Not every missing $2 billion raises fuss in Congress

Aug. 4, 2006
Ever vigilant where public money is concerned, congressional leaders think the US government is missing $2 billion and want to know why.

Bob Tippee
Editor

Ever vigilant where public money is concerned, congressional leaders think the US government is missing $2 billion and want to know why.

They're calling the Department of Interior to task for deepwater Outer Continental Shelf leases issued in 1998-99 that didn't limit royalty relief with oil and gas price thresholds (OGJ Online, Aug. 4, 2006).

"This is a matter of paramount importance not only for this committee but for the American people," wrote House Reform Committee Chairman Thomas M. Davis III (R-Va.) and Energy and Resources Subcommittee Chairman Darrell E. Issa (R-Calif.) in a letter to Interior Sec. Dirk A. Kempthorne.

The fiscal concern is admirable. But it's selective.

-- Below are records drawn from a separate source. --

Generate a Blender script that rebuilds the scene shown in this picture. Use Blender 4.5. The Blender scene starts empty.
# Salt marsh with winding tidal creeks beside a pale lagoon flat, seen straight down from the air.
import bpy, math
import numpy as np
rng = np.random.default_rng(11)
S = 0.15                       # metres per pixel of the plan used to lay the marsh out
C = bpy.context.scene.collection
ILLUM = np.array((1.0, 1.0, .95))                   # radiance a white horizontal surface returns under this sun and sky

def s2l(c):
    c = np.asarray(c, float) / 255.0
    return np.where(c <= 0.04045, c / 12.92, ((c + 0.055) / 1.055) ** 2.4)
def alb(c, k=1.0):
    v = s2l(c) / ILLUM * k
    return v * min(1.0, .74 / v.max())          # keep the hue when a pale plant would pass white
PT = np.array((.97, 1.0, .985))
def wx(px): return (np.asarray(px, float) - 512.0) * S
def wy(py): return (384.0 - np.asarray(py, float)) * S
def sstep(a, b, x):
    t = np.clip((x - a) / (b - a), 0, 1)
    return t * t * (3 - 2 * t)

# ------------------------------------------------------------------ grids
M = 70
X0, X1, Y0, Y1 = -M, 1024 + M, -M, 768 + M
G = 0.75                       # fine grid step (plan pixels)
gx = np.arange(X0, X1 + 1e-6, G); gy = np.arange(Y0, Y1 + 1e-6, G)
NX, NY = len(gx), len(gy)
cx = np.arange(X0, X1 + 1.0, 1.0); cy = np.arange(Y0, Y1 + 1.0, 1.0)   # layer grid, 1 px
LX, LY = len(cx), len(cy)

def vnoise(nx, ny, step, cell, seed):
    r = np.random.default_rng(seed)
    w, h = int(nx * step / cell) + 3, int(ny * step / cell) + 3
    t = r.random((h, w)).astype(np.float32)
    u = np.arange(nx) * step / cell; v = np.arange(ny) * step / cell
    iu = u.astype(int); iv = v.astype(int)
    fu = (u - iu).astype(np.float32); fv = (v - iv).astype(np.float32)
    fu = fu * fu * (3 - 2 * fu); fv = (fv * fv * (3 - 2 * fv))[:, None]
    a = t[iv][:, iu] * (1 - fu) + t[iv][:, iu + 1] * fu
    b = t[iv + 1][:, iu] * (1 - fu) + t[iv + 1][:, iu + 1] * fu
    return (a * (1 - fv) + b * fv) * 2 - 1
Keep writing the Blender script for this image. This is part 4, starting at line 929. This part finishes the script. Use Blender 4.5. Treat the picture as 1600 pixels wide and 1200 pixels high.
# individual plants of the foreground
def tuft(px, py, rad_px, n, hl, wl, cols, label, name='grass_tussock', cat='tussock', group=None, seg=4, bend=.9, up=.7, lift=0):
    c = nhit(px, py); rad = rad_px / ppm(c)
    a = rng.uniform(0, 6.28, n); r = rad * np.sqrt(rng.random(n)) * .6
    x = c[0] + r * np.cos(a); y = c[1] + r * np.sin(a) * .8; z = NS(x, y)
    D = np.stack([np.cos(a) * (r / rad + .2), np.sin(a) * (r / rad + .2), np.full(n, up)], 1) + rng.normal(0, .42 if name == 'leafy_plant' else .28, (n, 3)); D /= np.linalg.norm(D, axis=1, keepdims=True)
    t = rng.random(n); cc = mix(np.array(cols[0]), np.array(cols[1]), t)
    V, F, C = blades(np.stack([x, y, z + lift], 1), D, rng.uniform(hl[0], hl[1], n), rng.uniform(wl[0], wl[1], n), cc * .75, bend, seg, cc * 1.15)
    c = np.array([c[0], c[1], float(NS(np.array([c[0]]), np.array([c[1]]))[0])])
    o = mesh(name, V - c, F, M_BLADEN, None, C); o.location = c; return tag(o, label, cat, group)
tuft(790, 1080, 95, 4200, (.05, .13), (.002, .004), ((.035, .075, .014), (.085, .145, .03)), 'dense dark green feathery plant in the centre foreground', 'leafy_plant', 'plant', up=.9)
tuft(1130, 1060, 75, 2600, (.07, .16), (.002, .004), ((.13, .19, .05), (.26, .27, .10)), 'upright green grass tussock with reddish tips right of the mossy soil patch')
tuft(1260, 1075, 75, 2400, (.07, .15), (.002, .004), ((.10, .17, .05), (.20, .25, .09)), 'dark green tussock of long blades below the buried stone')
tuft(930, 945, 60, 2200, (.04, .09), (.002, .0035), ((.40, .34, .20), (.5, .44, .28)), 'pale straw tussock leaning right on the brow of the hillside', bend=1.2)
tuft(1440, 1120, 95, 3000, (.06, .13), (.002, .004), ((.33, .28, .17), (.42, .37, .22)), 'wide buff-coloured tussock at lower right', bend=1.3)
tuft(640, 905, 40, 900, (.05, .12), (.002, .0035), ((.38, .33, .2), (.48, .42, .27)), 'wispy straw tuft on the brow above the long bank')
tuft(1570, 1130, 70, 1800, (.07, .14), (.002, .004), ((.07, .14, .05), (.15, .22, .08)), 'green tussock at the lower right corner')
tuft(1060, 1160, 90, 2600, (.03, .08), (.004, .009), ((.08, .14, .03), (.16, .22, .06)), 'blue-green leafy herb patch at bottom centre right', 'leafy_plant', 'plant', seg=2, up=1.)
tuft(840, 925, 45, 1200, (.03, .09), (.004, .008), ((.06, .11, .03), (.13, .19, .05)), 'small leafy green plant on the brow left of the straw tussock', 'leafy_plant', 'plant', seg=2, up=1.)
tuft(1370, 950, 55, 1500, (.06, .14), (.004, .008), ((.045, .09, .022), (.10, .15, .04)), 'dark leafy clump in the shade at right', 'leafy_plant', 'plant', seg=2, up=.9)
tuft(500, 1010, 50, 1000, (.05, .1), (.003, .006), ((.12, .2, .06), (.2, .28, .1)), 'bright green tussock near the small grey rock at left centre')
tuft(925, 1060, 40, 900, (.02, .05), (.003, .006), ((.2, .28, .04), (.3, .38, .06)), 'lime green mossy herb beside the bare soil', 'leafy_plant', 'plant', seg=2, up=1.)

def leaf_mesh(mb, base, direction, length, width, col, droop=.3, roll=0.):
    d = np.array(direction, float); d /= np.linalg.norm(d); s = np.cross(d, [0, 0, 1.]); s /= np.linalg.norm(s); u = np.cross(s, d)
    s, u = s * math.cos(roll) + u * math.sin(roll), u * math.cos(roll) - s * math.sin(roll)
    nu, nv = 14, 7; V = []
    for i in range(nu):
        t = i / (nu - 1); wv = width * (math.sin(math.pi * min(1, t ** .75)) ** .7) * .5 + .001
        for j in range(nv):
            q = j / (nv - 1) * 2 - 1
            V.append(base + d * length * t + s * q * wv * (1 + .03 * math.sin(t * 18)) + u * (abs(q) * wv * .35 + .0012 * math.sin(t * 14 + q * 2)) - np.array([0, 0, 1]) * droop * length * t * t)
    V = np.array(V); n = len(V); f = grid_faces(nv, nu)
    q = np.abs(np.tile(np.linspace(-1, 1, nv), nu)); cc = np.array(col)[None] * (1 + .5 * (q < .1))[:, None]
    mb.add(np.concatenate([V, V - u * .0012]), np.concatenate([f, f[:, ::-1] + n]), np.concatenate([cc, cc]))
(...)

Nobody in Congress is fussing about another $2 billion of tax revenue that the government won't collect this year alone because of the 51¢/gal income tax credit for ethanol blended into gasoline. And that tax-revenue sacrifice will grow in later years with phase-up of the renewable fuels mandate enacted with the Energy Policy Act of 2005.

The ethanol subsidy took a blistering last month in a study from the National Taxpayers Union.

Written by Policy Analyst Jeff Dircksen, the study said ethanol raises retail prices of gasoline, costs taxpayers at least $2 billion/year, and lowers fuel efficiency.

"Despite federal and state subsidies, a guaranteed market that is protected from international competitors, and millions of dollars from private investors," Dircksen wrote, "it is abundantly clear that ethanol is not and may never be a truly competitive energy alternative."

The American Coalition for Ethanol didn't like Dircksen's work.

"The only thing abundantly clear is that NTU's 'study' is nothing more than a deceptive piece of propaganda with no basis in reality," said coalition Executive Vice-Pres. Brian Jennings.

Then he lost all authority on matters pertaining to reality by calling ethanol's tax subsidy, market mandate, and trade protection "modest support from the federal government."

That's at least $2 billion/year and rising for a substance that would have no market as a fuel without the help. In other contexts, lawmakers call mistakes of that size matters "of paramount importance."